Class Discussion Leads to Published Article for Professor-Student Duo
For Dr. Matt Dinan and Michael Pallotto, BA ’18, a class discussion became the subject of a published scholarly article.
The professor-student duo co-authored “Joseph Ratzinger’s ‘Kierkegaardian Option’ in Introduction to Christianity”—an analysis of the influence of Søren Kierkegaard on the writings of Catholic theologian Joseph Ratzinger (Pope Emeritus Benedict XVI)—which is forthcoming in the International Journal of Philosophy and Theology.
“It’s pretty surreal on my end,” Pallotto said of being a published scholar. “I just graduated with my undergrad and when I look myself up online a scholarly article comes up. It looks good for your resume, but it’s also just nice to get something like this done on a text I care about.”
Dinan and Pallotto, who completed an honours in Great Books and a major in Catholic Studies, worked together on several projects throughout Pallotto’s degree. The opportunity to collaborate on this article was a fitting bookend to four years at St. Thomas.
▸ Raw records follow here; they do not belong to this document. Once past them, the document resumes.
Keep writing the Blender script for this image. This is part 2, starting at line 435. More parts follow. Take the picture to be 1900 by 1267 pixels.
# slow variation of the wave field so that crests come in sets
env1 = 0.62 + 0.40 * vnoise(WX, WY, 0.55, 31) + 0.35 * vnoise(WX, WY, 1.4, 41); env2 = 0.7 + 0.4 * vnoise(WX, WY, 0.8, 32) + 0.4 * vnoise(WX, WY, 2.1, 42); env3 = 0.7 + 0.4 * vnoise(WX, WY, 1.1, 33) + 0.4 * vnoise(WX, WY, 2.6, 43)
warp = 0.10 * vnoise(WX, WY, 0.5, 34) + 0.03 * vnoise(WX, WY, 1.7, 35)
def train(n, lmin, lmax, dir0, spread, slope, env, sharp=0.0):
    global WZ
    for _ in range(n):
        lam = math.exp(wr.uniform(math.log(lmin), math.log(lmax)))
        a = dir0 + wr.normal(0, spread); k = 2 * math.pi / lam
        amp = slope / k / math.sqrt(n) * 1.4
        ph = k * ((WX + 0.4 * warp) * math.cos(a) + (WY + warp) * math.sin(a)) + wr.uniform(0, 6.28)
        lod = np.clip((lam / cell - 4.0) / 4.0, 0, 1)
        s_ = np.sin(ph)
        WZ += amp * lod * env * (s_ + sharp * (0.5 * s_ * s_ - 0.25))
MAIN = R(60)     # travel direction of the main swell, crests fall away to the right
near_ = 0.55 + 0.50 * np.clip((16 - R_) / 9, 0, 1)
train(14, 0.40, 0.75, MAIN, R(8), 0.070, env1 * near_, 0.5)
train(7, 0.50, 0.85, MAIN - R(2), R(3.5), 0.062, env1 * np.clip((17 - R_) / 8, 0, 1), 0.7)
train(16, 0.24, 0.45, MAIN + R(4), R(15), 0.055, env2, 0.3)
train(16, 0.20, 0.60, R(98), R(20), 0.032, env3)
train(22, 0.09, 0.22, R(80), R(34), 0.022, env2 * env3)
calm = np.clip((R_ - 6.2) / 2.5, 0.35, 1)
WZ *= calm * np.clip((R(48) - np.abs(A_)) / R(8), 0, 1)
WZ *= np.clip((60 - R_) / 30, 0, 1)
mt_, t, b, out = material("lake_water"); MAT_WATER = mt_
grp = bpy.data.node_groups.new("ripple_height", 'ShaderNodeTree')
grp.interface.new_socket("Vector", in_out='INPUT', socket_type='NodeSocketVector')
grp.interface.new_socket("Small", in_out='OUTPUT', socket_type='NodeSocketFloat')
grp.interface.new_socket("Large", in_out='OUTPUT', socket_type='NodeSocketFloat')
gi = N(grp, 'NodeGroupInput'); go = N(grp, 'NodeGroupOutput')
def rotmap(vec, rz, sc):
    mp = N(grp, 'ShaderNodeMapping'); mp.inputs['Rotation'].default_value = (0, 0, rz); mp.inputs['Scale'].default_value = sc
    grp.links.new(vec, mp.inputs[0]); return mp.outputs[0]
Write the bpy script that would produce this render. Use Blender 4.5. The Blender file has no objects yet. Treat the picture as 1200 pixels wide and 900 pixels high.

“It was deeply satisfying for me as his teacher,” Dinan said. “It’s pretty cool to watch somebody grow and mature for four years and then be at the point where you can trust them and engage with them as a colleague. We came up with the idea together and we wrote the article together.”
The pair is hopeful the piece will lead to an appreciation of interdenominational dialogue—Ratzinger is Roman Catholic and Kierkegaard was Lutheran—while also pushing showing the ways in which the best work in theology is also philosophically rigorous.
With plans to pursue graduate studies, exposure to the process of writing and publishing an academic paper was invaluable for Pallotto.
“It’s something the STU community breeds,” he said. “Professors are really interested in getting to know students. My friends at larger universities wouldn’t know where to start on something like this—it’s something that happened naturally from being in class together for four years.”
Pallotto intends to study theology with hopes of becoming a professor, and Dinan suspects this won’t be their last collaboration.